As Lord Justice Leveson said on the first day of his inquiry into press practices, his task was to determine "who guards the guardians".

After 25 weeks of testimony and many thousands of pages of written submissions, it is necessary to come back to that fundamental question.

The Leveson Inquiry was not aimed at the decent journalists who make up the bulk of the profession: men and women who use their wits, contacts, skills and sweat to fill the columns of our newspapers each day. It was born out of public revulsion over phone-hacking at the disgraced News of the World.

It had become clear that what had happened there was more than the work of "a few bad apples", though how far the rot had spread is yet to be decided in court, after charges were laid yesterday against seven former staff members, including Rebekah Brooks and Andy Coulson. What is apparent from three Scotland Yard operations is that criminal behaviour was not restricted to News International publications or to phone-hacking.
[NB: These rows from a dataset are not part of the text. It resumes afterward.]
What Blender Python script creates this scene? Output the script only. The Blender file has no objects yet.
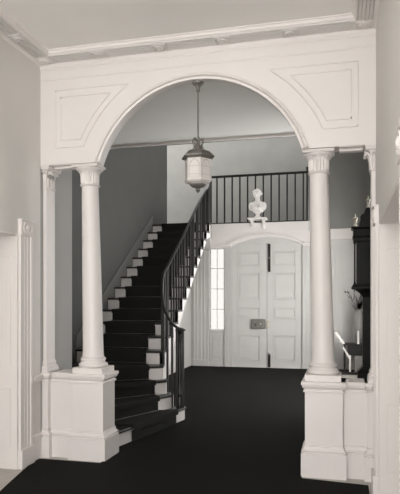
import bpy, bmesh, math, random
from mathutils import Vector, noise
random.seed(7)
scn = bpy.context.scene
COL = scn.collection
PI = math.pi
R = math.radians

# ------------------------------------------------------------------ materials
def mat(name, col, rough=0.6, metal=0.0, var=0.04, scale=6.0, bump=0.0, bscale=60.0, spec=0.5, trans=0.0):
    m = bpy.data.materials.new(name); m.use_nodes = True
    nt = m.node_tree; b = nt.nodes['Principled BSDF']
    b.inputs['Roughness'].default_value = rough
    b.inputs['Metallic'].default_value = metal
    b.inputs['Specular IOR Level'].default_value = spec
    b.inputs['Transmission Weight'].default_value = trans
    tc = nt.nodes.new('ShaderNodeTexCoord')
    nz = nt.nodes.new('ShaderNodeTexNoise'); nz.inputs['Scale'].default_value = scale; nz.inputs['Detail'].default_value = 4
    rp = nt.nodes.new('ShaderNodeValToRGB')
    rp.color_ramp.elements[0].position = 0.3; rp.color_ramp.elements[1].position = 0.7
    rp.color_ramp.elements[0].color = [c*(1-var) for c in col]+[1]
    rp.color_ramp.elements[1].color = [min(1, c*(1+var)) for c in col]+[1]
    nt.links.new(tc.outputs['Object'], nz.inputs['Vector'])
    nt.links.new(nz.outputs['Fac'], rp.inputs['Fac'])
    nt.links.new(rp.outputs['Color'], b.inputs['Base Color'])
    if bump:
        n2 = nt.nodes.new('ShaderNodeTexNoise'); n2.inputs['Scale'].default_value = bscale; n2.inputs['Detail'].default_value = 3
        bp = nt.nodes.new('ShaderNodeBump'); bp.inputs['Strength'].default_value = bump; bp.inputs['Distance'].default_value = 0.01
        nt.links.new(tc.outputs['Object'], n2.inputs['Vector'])
        nt.links.new(n2.outputs['Fac'], bp.inputs['Height'])
        nt.links.new(bp.outputs['Normal'], b.inputs['Normal'])
    return m

M = dict(
    white=mat('white_paint', (.80, .752, .725), .45, var=.015, scale=3, bump=.05, bscale=25),
    door=mat('door_paint', (.63, .612, .588), .4, var=.02, scale=4, bump=.05, bscale=25),
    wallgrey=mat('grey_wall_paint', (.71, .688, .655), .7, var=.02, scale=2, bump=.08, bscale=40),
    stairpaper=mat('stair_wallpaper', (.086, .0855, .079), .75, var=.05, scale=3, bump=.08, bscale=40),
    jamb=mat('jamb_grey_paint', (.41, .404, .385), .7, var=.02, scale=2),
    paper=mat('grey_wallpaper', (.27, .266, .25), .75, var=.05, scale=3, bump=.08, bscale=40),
    ceil=mat('ceiling_paint', (.90, .88, .845), .75, var=.02, scale=2, bump=.05, bscale=30),
    carpet=mat('dark_carpet', (.0098, .0095, .0084), .9, var=.35, scale=90, bump=.6, bscale=220, spec=.10),
    runner=mat('runner_carpet', (.019, .0184, .0165), .85, var=.3, scale=90, bump=.5, bscale=220, spec=.15),
    strgrey=mat('grey_string_paint', (.155, .152, .143), .6, var=.03),
    rodm=mat('dull_rod_metal', (.30, .29, .27), .4, .8),
    reed=mat('shaded_reeding_white', (.70, .67, .645), .5, var=.03),  # dim underside of the cornice put into a greyer white
    lead=mat('pale_lead', (.50, .475, .45), .5, var=.05),
    boards=mat('floor_boards', (.46, .435, .40), .45, var=.12, scale=8),
    tread=mat('dark_stained_wood', (.030, .027, .024), .35, var=.25, scale=14),
    rail=mat('dark_polished_wood', (.014, .0128, .0115), .38, var=.3, scale=18),
    mahog=mat('dark_mahogany', (.011, .010, .0088), .5, spec=.3, var=.35, scale=12),
    brass=mat('aged_brass', (.55, .50, .42), .35, 1.0, var=.15, scale=20),
    pewter=mat('grey_bronze', (.24, .225, .205), .45, .6, var=.15, scale=25),
    milk=mat('milk_glass', (.74, .70, .67), .25, var=.02, scale=8),
    iron=mat('black_iron', (.010, .010, .009), .4, .3),
    steel=mat('lock_metal', (.22, .21, .195), .4, .7, var=.45, scale=55),
    plaster=mat('bust_plaster', (.88, .84, .81), .55, var=.03, scale=12),
    vase=mat('grey_glaze', (.30, .29, .275), .3, var=.08, scale=9),
    leaf=mat('dried_leaf', (.11, .107, .098), .7, var=.2, scale=20),
    cream=mat('cream_paper', (.82, .77, .73), .6),
    box=mat('grey_cloth_board', (.23, .22, .205), .7, var=.08),
    glassdark=mat('dial_glass', (.03, .03, .028), .08),
)
# clear window glass: thin, lets daylight straight through
g = bpy.data.materials.new('window_glass'); g.use_nodes = True
nt = g.node_tree; nt.nodes.remove(nt.nodes['Principled BSDF'])
o_ = nt.nodes['Material Output']
gl = nt.nodes.new('ShaderNodeBsdfGlossy'); gl.inputs['Roughness'].default_value = .05
tr = nt.nodes.new('ShaderNodeBsdfTransparent'); mx = nt.nodes.new('ShaderNodeMixShader')
lw = nt.nodes.new('ShaderNodeLayerWeight'); lw.inputs['Blend'].default_value = .25
tr.inputs['Color'].default_value = (.50, .495, .485, 1)
nt.links.new(lw.outputs['Fresnel'], mx.inputs['Fac'])
nt.links.new(tr.outputs[0], mx.inputs[1]); nt.links.new(gl.outputs[0], mx.inputs[2])
nt.links.new(mx.outputs[0], o_.inputs['Surface'])
M['glass'] = g

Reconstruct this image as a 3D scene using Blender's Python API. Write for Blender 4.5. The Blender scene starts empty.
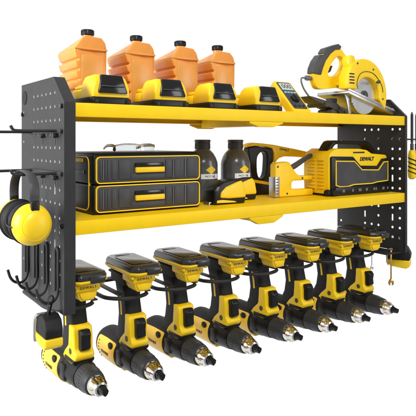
import bpy, bmesh, math, random
from mathutils import Matrix, Vector
random.seed(4)
PI = math.pi
S = bpy.context.scene
COL = S.collection

# ------------------------------------------------------------ camera
cam_data = bpy.data.cameras.new('camera')
cam = bpy.data.objects.new('camera', cam_data)
COL.objects.link(cam)
cam.location = (-0.2864, -0.7706, 0.2504)
cam.rotation_euler = (PI / 2, 0, -0.6093)
cam_data.sensor_width = 36.0
cam_data.lens = 36.0 * 555.24 / 416.0
cam_data.shift_y = -(208 - 141.33) / 416.0
cam_data.clip_start = 0.01
cam_data.clip_end = 100.0
S.camera = cam

# ------------------------------------------------------------ light: white studio, dark room behind the camera
W = bpy.data.worlds.new('World')
S.world = W
W.use_nodes = True
wn, wl = W.node_tree.nodes, W.node_tree.links
bg = wn['Background']
tc = wn.new('ShaderNodeTexCoord')
sx = wn.new('ShaderNodeSeparateXYZ')
rp = wn.new('ShaderNodeValToRGB')
mr = wn.new('ShaderNodeMapRange')
wl.new(tc.outputs['Generated'], sx.inputs[0])
wl.new(sx.outputs['Y'], mr.inputs['Value'])
mr.inputs['From Min'].default_value = -1.0
mr.inputs['From Max'].default_value = 1.0
wl.new(mr.outputs[0], rp.inputs[0])
rp.color_ramp.elements[0].position = 0.35
rp.color_ramp.elements[0].color = (0.38, 0.38, 0.385, 1)
rp.color_ramp.elements[1].position = 0.56
rp.color_ramp.elements[1].color = (1, 1, 1, 1)
wl.new(rp.outputs[0], bg.inputs['Color'])
bg.inputs['Strength'].default_value = 1.0


def area(name, loc, target, size, power, col=(1, 1, 1)):
    d = bpy.data.lights.new(name, 'AREA')
    d.shape = 'RECTANGLE'
    d.size, d.size_y = size
    d.energy = power
    d.color = col
    o = bpy.data.objects.new(name, d)
    COL.objects.link(o)
    o.location = loc
    o.rotation_euler = (Vector(target) - Vector(loc)).to_track_quat('-Z', 'Y').to_euler()
    return o


area('key_softbox', (-0.5, -1.5, 1.5), (0.35, 0.05, 0.1), (0.65, 0.65), 30.0, (1, 0.985, 0.96))
area('fill_softbox', (1.3, -1.5, 0.5), (0.4, 0.1, 0.1), (0.6, 1.0), 9.0)
area('left_softbox', (-1.6, 0.30, 0.60), (0.1, 0.1, 0.12), (0.7, 1.0), 50.0)
S.view_settings.view_transform = 'Standard'
S.view_settings.look = 'None'
S.view_settings.exposure = 0.0
S.view_settings.gamma = 1.0


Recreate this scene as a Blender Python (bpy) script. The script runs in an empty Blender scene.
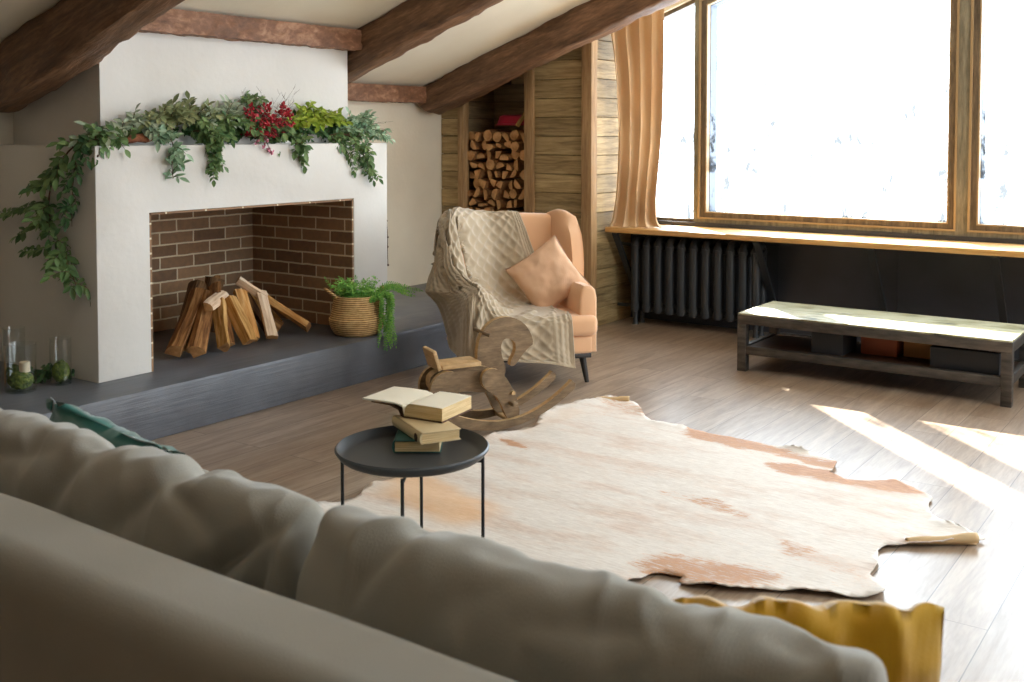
import bpy, bmesh, math, random
from mathutils import Vector, Matrix, noise
R = random.Random(7)
PI = math.pi
S = bpy.context.scene
COL = S.collection

# ------------------------------------------------------------------ camera, world, sun, exposure
cam_d = bpy.data.cameras.new('camera'); cam = bpy.data.objects.new('camera', cam_d); COL.objects.link(cam)
cam.location = (0, 0, 1.45)
cam.rotation_euler = (PI/2 - 0.0436, 0, 0.615963)
cam_d.sensor_width = 36.0; cam_d.lens = 1065.07/1024*36.0
cam_d.shift_y = -0.1574
cam_d.clip_start = 0.05
cam_d.dof.use_dof = True; cam_d.dof.focus_distance = 5.2; cam_d.dof.aperture_fstop = 6.3
S.camera = cam
S.view_settings.view_transform = 'Standard'; S.view_settings.look = 'None'
S.view_settings.gamma = 1.0; S.view_settings.use_curve_mapping = False
S.view_settings.exposure = 0.25
W = bpy.data.worlds.new('overcast_snow_sky'); S.world = W; W.use_nodes = True
bg = W.node_tree.nodes['Background']; bg.inputs[0].default_value = (0.80, 0.91, 1.0, 1); bg.inputs[1].default_value = 8.0
sd = bpy.data.lights.new('sun', 'SUN'); sun = bpy.data.objects.new('sun', sd); COL.objects.link(sun)
sd.energy = 50.0; sd.angle = 0.012; sd.color = (1.0, 0.93, 0.82)
sun.location = (-8, 14, 6)
sun.rotation_euler = Vector((1.0, -1.0, -0.66)).to_track_quat('-Z', 'Y').to_euler()
S.cycles.use_denoising = True
S.cycles.max_bounces = 10; S.cycles.diffuse_bounces = 7; S.cycles.glossy_bounces = 4
S.cycles.transparent_max_bounces = 12
S.cycles.sample_clamp_indirect = 12.0
def portal(x0, x1, z0, z1, y, name):
    l = bpy.data.lights.new(name, 'AREA'); l.shape = 'RECTANGLE'; l.size = x1-x0; l.size_y = z1-z0
    l.cycles.is_portal = True
    o = bpy.data.objects.new(name, l); COL.objects.link(o)
    o.location = ((x0+x1)/2, y, (z0+z1)/2); o.rotation_euler = (-PI/2, 0, 0)
portal(-4.0, 3.3, 0.78, 3.1, 7.66, 'window_sky_portal')
def side_portal():
    l = bpy.data.lights.new('added_side_window_portal', 'AREA'); l.shape = 'RECTANGLE'; l.size = 1.7; l.size_y = 3.3; l.cycles.is_portal = True
    o = bpy.data.objects.new('added_side_window_portal', l); COL.objects.link(o); o.location = (4.2, 4.95, 1.7); o.rotation_euler = (0, PI/2, 0)
side_portal()
def roof_portal():
    l = bpy.data.lights.new('added_roof_window_portal', 'AREA'); l.shape = 'RECTANGLE'; l.size = 1.5; l.size_y = 3.0; l.cycles.is_portal = True
    o = bpy.data.objects.new('added_roof_window_portal', l); COL.objects.link(o); o.location = (1.95, 3.9, 3.85); o.rotation_euler = (0, math.atan(.363), 0)
roof_portal()

# ------------------------------------------------------------------ helpers
def lin(c):
    return tuple(((v/255)/12.92 if v/255 <= .04045 else ((v/255+.055)/1.055)**2.4) for v in c) + (1.0,)
def link_obj(name, me, parent=None):
    o = bpy.data.objects.new(name, me); COL.objects.link(o)
    if parent: o.parent = parent
    return o
def tag(o, label=None, cat=None, group=None, kind=None):
    if label: o['label'] = label
    if cat: o['category'] = cat
    if group: o['group'] = group
    if kind: o['kind'] = kind
    return o
def thing(name, label, cat, loc=(0, 0, 0), rz=0.0, group=None):
    o = bpy.data.objects.new(name, None); COL.objects.link(o)
    o.location = loc; o.rotation_euler = (0, 0, rz); o.empty_display_size = .1
    return tag(o, label, cat, group)
def world_m(p):
    m = Matrix.Identity(4)
    while p is not None:
        m = (Matrix.Translation(p.location) @ p.rotation_euler.to_matrix().to_4x4()) @ m
        p = p.parent
    return m
def obj(name, bm, mat, parent=None, local=False, smooth=True, angle=40):
    """link bmesh as one object; verts in world coordinates unless local."""
    if parent is not None and not local:
        bmesh.ops.transform(bm, matrix=world_m(parent).inverted(), verts=bm.verts)
    bmesh.ops.recalc_face_normals(bm, faces=bm.faces)
    me = bpy.data.meshes.new(name)
    if smooth:
        lim = math.radians(angle)
        for f in bm.faces: f.smooth = True
        for e in bm.edges:
            if len(e.link_faces) == 2 and e.calc_face_angle(0) > lim: e.smooth = False
    bm.to_mesh(me); bm.free()
    mats = mat if isinstance(mat, (list, tuple)) else [mat]
    for m in mats: me.materials.append(m)
    return link_obj(name, me, parent)
def NB(): return bmesh.new()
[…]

A vicious circulation war between London-based titles and the development of a whole new set of dark arts, associated with new technology, formed the backdrop to a process where a section of the press appeared to have lost its moral compass. The process was facilitated by unhealthily chummy relations between some newspaper executives and some senior police officers and politicians. Those working on regional and Scottish titles, including The Herald, and who have been innocent bystanders in this process, have watched in dismay as the Leveson Inquiry has besmirched the profession.

In the process some important distinctions have been blurred. One is the difference between genuine victims of monstrous intrusion into their private grief and media stars who actively court the press until its intimations displease them. Second, there has been much loose talk about "public interest", as if every newspaper story requires such a justification. It does not. There is always a balance to be struck between the right to privacy and the right to know but it would be a mistake to overly proscribe this area. Newspapers have the right to print stories that are trivial and entertaining and the public has a right to read them. Public interest only becomes an issue when a journalist is "sailing close to the wind" legally.

The voluntary principle has worked well for regional titles, whose wrongs are generally the result of slip-ups rather than mischief. However, we recognise that the system has lost the public's trust, following the failure of the Press Complaints Commission to act on hacking. The Herald reluctantly accepts the need to formalise and codify press regulation, as well as to give the new body the power both to investigate wrong-doing and impose sanctions. Nevertheless, in preparing his report, we would remind Lord Leveson of another observation he made in his opening remarks: that freedom of expression and freedom of the press are fundamental to democracy.